1. He will eventually learn, but if you aren't willing to wait that long (and for SOME kids it's 4-5 yrs old, for most around 2, and for a few before then), you may need to talk w/DH about some changes.

2. My dh learned some VERY interesting ways of putting ours to bed w/out all the screaming and crying, nursing, or even food. He set up his own routine, and it worked. We started when my dd was about 9 mos and my ds around 12 mos. That's when my intuition told me they could handle a real change. If dh hadn't been willing to be flexible and work at this a bit, I'm not sure I could have done it. I did have to leave the house for this to happen. He just wasn't motivated enough if I was here, and I was too sensitive to the crying that happened early on - they settled into the program w/out too much fuss, I was told...

3. If you want to be part of the change, be willing to listen to him cry. It's hard for them to make adjustments like this. They don't like it. They like nursing, being cared for in the way that they are used to, and the milk is a plus too! One good friend of mine, a very gentle soul, told me once that it took her 3 kids to be able to let the baby cry on her at night to get over night nursings - one night, but it was HARD.

4. Once you are over the hump w/dh being the caregiver, it will get easier. If you don't want to do the multiple nursings/wakings at night, can dh sleep w/him one night out of the week (say, Sat?) and you can sleep in a different bed? I wouldn't push that too hard, splitting up the fam. is a big decision in some ways, but getting some sleep might be worth it in the short term.

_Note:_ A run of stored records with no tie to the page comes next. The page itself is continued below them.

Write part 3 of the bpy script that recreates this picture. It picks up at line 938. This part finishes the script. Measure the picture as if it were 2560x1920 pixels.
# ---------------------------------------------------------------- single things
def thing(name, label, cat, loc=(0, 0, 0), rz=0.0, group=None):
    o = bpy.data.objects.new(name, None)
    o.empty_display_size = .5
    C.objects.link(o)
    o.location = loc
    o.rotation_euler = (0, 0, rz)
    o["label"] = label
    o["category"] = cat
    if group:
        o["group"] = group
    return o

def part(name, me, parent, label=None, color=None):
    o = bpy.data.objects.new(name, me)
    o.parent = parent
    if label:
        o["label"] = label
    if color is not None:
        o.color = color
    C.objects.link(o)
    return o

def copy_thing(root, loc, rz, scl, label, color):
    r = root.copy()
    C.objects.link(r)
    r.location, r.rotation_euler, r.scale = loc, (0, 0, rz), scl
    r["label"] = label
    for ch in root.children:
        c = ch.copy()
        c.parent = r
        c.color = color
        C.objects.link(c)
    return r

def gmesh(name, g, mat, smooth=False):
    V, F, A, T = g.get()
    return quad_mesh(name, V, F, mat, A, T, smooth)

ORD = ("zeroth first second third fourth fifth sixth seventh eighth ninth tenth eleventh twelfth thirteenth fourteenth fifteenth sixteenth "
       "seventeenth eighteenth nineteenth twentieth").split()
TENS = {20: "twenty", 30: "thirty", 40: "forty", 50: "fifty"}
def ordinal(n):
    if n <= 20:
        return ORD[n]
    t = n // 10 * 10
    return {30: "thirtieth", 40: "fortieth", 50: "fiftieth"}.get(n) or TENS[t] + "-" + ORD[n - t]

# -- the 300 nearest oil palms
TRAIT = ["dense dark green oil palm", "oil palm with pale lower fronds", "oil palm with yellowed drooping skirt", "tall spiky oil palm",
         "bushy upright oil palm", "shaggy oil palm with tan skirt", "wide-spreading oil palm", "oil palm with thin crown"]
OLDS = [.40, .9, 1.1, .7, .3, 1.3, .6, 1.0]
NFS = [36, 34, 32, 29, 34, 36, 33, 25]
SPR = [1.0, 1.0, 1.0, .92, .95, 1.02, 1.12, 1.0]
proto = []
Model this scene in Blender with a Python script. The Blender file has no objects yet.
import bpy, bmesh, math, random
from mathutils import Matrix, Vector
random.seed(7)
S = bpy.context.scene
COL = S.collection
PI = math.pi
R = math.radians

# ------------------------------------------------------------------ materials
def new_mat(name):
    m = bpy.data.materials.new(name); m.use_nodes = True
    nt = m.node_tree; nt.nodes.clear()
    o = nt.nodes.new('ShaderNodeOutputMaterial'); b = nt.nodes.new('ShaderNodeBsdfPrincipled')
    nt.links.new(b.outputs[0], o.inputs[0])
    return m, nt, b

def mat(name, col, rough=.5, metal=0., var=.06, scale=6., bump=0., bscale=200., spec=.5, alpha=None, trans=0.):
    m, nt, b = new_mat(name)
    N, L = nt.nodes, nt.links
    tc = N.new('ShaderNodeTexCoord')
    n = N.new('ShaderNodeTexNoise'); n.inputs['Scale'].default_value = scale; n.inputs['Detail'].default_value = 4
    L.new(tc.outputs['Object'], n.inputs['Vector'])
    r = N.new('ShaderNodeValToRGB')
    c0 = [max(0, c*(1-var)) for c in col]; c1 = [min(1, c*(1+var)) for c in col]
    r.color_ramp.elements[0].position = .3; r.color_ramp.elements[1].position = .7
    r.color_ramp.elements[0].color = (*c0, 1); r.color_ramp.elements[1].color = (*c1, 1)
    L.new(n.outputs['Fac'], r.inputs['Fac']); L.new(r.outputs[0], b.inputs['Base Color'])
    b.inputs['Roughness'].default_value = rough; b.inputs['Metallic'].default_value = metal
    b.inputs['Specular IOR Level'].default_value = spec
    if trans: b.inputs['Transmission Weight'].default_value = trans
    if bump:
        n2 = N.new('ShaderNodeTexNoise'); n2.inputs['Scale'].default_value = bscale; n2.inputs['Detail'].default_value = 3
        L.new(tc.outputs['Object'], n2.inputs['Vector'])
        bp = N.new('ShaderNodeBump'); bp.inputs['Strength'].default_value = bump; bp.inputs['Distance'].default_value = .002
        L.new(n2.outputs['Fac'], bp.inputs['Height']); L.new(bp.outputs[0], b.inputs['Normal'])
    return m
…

Hugs mama - we have been there and proudly wear the t-shirt that says "I respect my kids but love to sleep!"
post #5 of 6
My DD is the same way, except that she has never fallen asleep in her stroller (she's almost a year now), and has only fallen asleep in the car seat 4 times, all after getting pretty upset and then passing out. Anyhow, I had to drop a line because for me one of our worst "phases" in terms of sleep was at the 9 month mark. DD's night wakings got SO crazy; I started thinking about things we needed to start doing, ie sleep training (not that I could handle CIO), night weaning, something, because I was losing my mind being so tired!! I'm happy to say that it passed after about 3 weeks and then has steadily evolved into more sound sleep with each passing week. For us, that means we are regularly getting 2, 3, and even 4 hour stretches at night now (that is a miracle compared to her earlier days). So of course every baby is different, but I just wanted to shine a little light at the end of the tunnel for you - the 9 month mark is a crazy developmental time and as you move past it you may well move into more sound sleep as well.
post #6 of 6
Thread Starter 
Thanks to everyone for the encouragement! DH keeps saying its just a phase but it's so hard to believe when you're nearly delirious half the time!

Quote:
3. If you want to be part of the change, be willing to listen to him cry. It's hard for them to make adjustments like this. They don't like it. They like nursing, being cared for in the way that they are used to, and the milk is a plus too! One good friend of mine, a very gentle soul, told me once that it took her 3 kids to be able to let the baby cry on her at night to get over night nursings - one night, but it was HARD.
This has been suggested to me by a few people now and I'm thinking of trying it out but it does seem to me to be on the CIO continuum. I would LOVE for DH to be able to settle DS at night but not sure I can handle hearing him cry (even if in DHs arms) when I know that milk would knock him out eventually. I think I'm not ready to do it yet though because as sammymama says, it could pass soon anyway.

How do you mamas deal with hearing other mamas that you respect talk about sleep training? It's always framed in terms of "oh my poor LO, it's so hard!" and I think, good grief, why do you treat your babies differently than you would your partner or anyone esle for that matter? I think I'm still learning how to accept other people's parenting ideas but I can't help feeling like an advocate for LOs and I hate to think of them alone in their beds crying it out. On the other hand, it seems to work and that makes me crazy right now too!